Deferred liability refers to a debt which is incurred and due which a person or entity does not resolve with a payment. The payment will be due at some point in the future and thus the liability is said to be “deferred.” A number of types of liabilities can be deferred, ranging from payments on loans to income taxes which must be paid. Deferred liabilities are accounted for in the accounting books to provide a more complete financial picture.
Deferred tax liability is a very common form of deferred liability. In this case, it is recognized in the books that extra tax liability is being incurred, but it is not paid at the time. There are lots of reasons why people might incur liability which remains unpaid, such as changes in accounting practices and tax rates, acceptance of credits which are not yet applied, and so forth. By recording the deferred liability in the books, an accountant can make sure that it is recorded so that it will not be a surprise when it comes due.

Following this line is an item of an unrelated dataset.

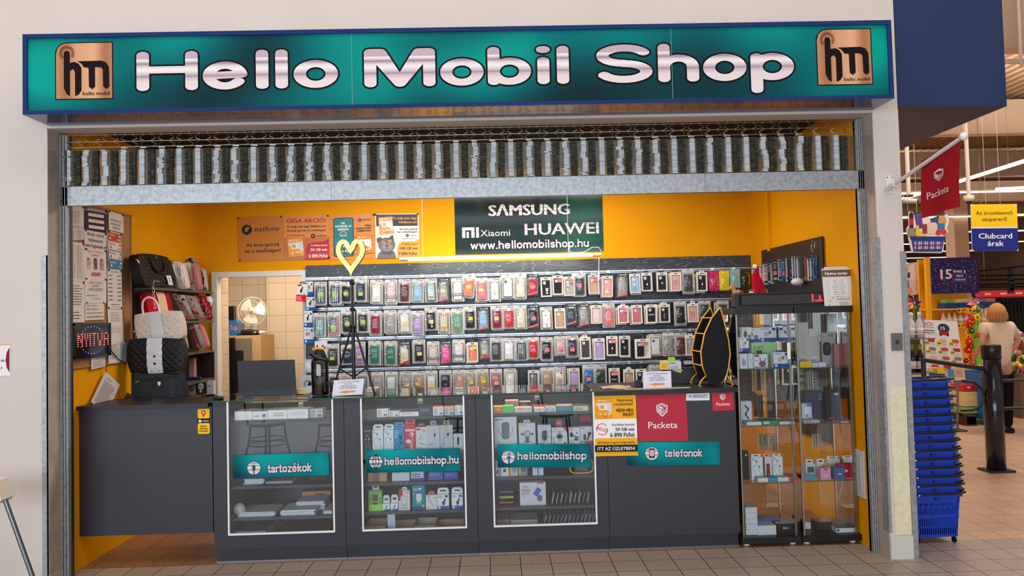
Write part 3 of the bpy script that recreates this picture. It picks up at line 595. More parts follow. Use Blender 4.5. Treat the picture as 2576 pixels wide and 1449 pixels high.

Debts in general, also known as liabilities because they represent a liability in someone's books, can be deferred for a number of reasons. Deferred payment may be structured into a debt, as for example when someone buys a new car and makes no payments for the first year, and changing circumstances may require renegotiation of the debt, including deferment of payments. As long as a debt is owed and not paid, it is considered a deferred liability.
Financing is one of the cornerstones of operations for businesses large and small as well as individuals. Incurring debt allows people to make investments which would otherwise not be accessible so that their companies and financial positions can grow. Without the ability to access credit, people would be limited to their cash on hand when it comes to making investments and this can be limiting.
The ability to defer debt and stagger payments is also important as it allows people to repay debt at a rate which is sustainable. Care must be taken to record deferred liabilities so that accounts are accurate, as failure to record a debt can make the books appear better than they are. With debts also come related expenses such as service charges, interest, and so forth. A deferred liability represents a business or personal liability which will be payable in the future.